> Dataset section:
^^^^

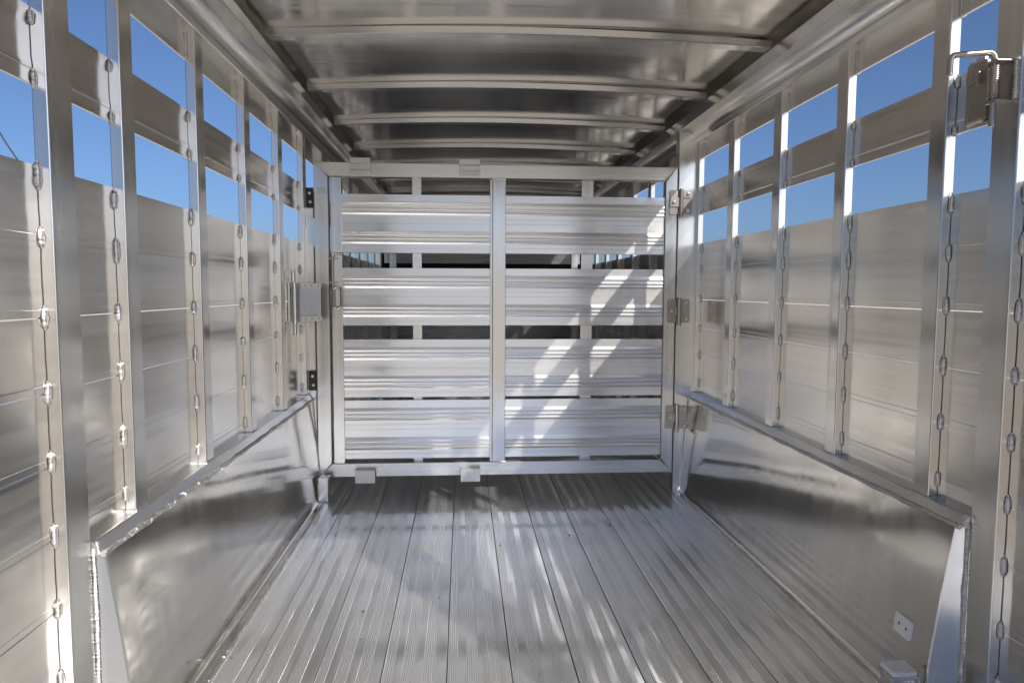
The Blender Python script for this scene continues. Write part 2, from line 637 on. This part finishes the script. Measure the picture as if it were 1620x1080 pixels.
        for j in range(nseg + 1):
            row = []
            for x, z in ring:
                yy = WW0 + yend(x) + (W1 - WW0 - yend(x)) * j / nseg
                e = max(0.0, min(1.0, (z - 0.02) / 0.06)) * max(0.0, min(1.0, (0.436 - z) / 0.07)) * min(1.0, (yy - WW0) / 0.10) * min(1.0, (W1 - yy) / 0.08 + 0.02)
                v = noise.noise(Vector((s * 3.1, yy * 1.9, z * 2.6))) + 0.22 * noise.noise(Vector((s * 7.7, yy * 4.3, z * 4.0)))
                row.append(bm.verts.new((x - s * e * 0.0030 * v, yy, z)))
            rows.append(row)
        fs = []
        for A, B in zip(rows, rows[1:]):
            for k in range(len(ring)):
                fs.append(bm.faces.new((A[k], A[(k + 1) % len(ring)], B[(k + 1) % len(ring)], B[k])))
        fs.append(bm.faces.new(rows[0])); fs.append(bm.faces.new(rows[-1]))
        bmesh.ops.recalc_face_normals(bm, faces=fs)
        sheet = add(ww, 'wheel_well', M_sheet, angle=40)
        # triangular end plate facing the rear
        ep = [(PP - 0.004, 0.436), (0.037, 0.436)] + [(d - 0.0032, z) for d, z in sp[2:n + 2]] + [(PP - 0.004, 0.004)]
        lo = [(X(d), WW0 + yend(X(d)) + 0.0005, z) for d, z in ep]
        e = MB().hexa(lo, [(x_, y_ + 0.003, z_) for x_, y_, z_ in lo])
        e.build('end_plate', M_sheet, sheet)
        # weld runs: along the rail, down the rear post, down the front post
        e = rope([(X(0.0405), WW0 + 0.004, 0.4405), (X(0.0410), W1 - 0.004, 0.4405)], 0.0056, wob=0.16, wander=0.0022)
        e.build('weld_bead', M_weld, sheet)
        e = rope([(X(PP + 0.002), WW0 + 0.004, 0.452), (X(PP + 0.004), WW0 + 0.003, 0.30), (X(PP + 0.002), WW0 + 0.003, 0.15), (X(PP + 0.002), WW0 + 0.003, 0.01)], 0.0052, wander=0.0012)
        e.build('weld_bead', M_weld, sheet)
        e = rope([(X(0.030), WW0 + 0.003, 0.467), (X(0.036), WW0 + 0.003, 0.440)], 0.0035, wander=0.001)
        e.build('weld_bead', M_weld, sheet)
        e = rope([(X(0.037), W1 - 0.002, 0.442), (X(0.072), W1 - 0.002, 0.02)], 0.0042, wander=0.0012)
        e.build('weld_bead', M_weld, sheet)
    # ---- rear corner post
    u = sorted((X(-0.03), X(0.115)))
    add(MB().prism(rrect(u[0], u[1], Y0 - 0.07, Y0 + 0.069, 0.006), 'z', -0.03, 1.66), 'rear_post', M_post)
    return root, off, add, X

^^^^

> What is needed:
Leaving the pictures aside, transcribe the entire listing exactly.

> Reply:
The Blender Python script for this scene continues. Write part 2, from line 637 on. This part finishes the script. Measure the picture as if it were 1620x1080 pixels.
        for j in range(nseg + 1):
            row = []
            for x, z in ring:
                yy = WW0 + yend(x) + (W1 - WW0 - yend(x)) * j / nseg
                e = max(0.0, min(1.0, (z - 0.02) / 0.06)) * max(0.0, min(1.0, (0.436 - z) / 0.07)) * min(1.0, (yy - WW0) / 0.10) * min(1.0, (W1 - yy) / 0.08 + 0.02)
                v = noise.noise(Vector((s * 3.1, yy * 1.9, z * 2.6))) + 0.22 * noise.noise(Vector((s * 7.7, yy * 4.3, z * 4.0)))
                row.append(bm.verts.new((x - s * e * 0.0030 * v, yy, z)))
            rows.append(row)
        fs = []
        for A, B in zip(rows, rows[1:]):
            for k in range(len(ring)):
                fs.append(bm.faces.new((A[k], A[(k + 1) % len(ring)], B[(k + 1) % len(ring)], B[k])))
        fs.append(bm.faces.new(rows[0])); fs.append(bm.faces.new(rows[-1]))
        bmesh.ops.recalc_face_normals(bm, faces=fs)
        sheet = add(ww, 'wheel_well', M_sheet, angle=40)
        # triangular end plate facing the rear
        ep = [(PP - 0.004, 0.436), (0.037, 0.436)] + [(d - 0.0032, z) for d, z in sp[2:n + 2]] + [(PP - 0.004, 0.004)]
        lo = [(X(d), WW0 + yend(X(d)) + 0.0005, z) for d, z in ep]
        e = MB().hexa(lo, [(x_, y_ + 0.003, z_) for x_, y_, z_ in lo])
        e.build('end_plate', M_sheet, sheet)
        # weld runs: along the rail, down the rear post, down the front post
        e = rope([(X(0.0405), WW0 + 0.004, 0.4405), (X(0.0410), W1 - 0.004, 0.4405)], 0.0056, wob=0.16, wander=0.0022)
        e.build('weld_bead', M_weld, sheet)
        e = rope([(X(PP + 0.002), WW0 + 0.004, 0.452), (X(PP + 0.004), WW0 + 0.003, 0.30), (X(PP + 0.002), WW0 + 0.003, 0.15), (X(PP + 0.002), WW0 + 0.003, 0.01)], 0.0052, wander=0.0012)
        e.build('weld_bead', M_weld, sheet)
        e = rope([(X(0.030), WW0 + 0.003, 0.467), (X(0.036), WW0 + 0.003, 0.440)], 0.0035, wander=0.001)
        e.build('weld_bead', M_weld, sheet)
        e = rope([(X(0.037), W1 - 0.002, 0.442), (X(0.072), W1 - 0.002, 0.02)], 0.0042, wander=0.0012)
        e.build('weld_bead', M_weld, sheet)
    # ---- rear corner post
    u = sorted((X(-0.03), X(0.115)))
    add(MB().prism(rrect(u[0], u[1], Y0 - 0.07, Y0 + 0.069, 0.006), 'z', -0.03, 1.66), 'rear_post', M_post)
    return root, off, add, X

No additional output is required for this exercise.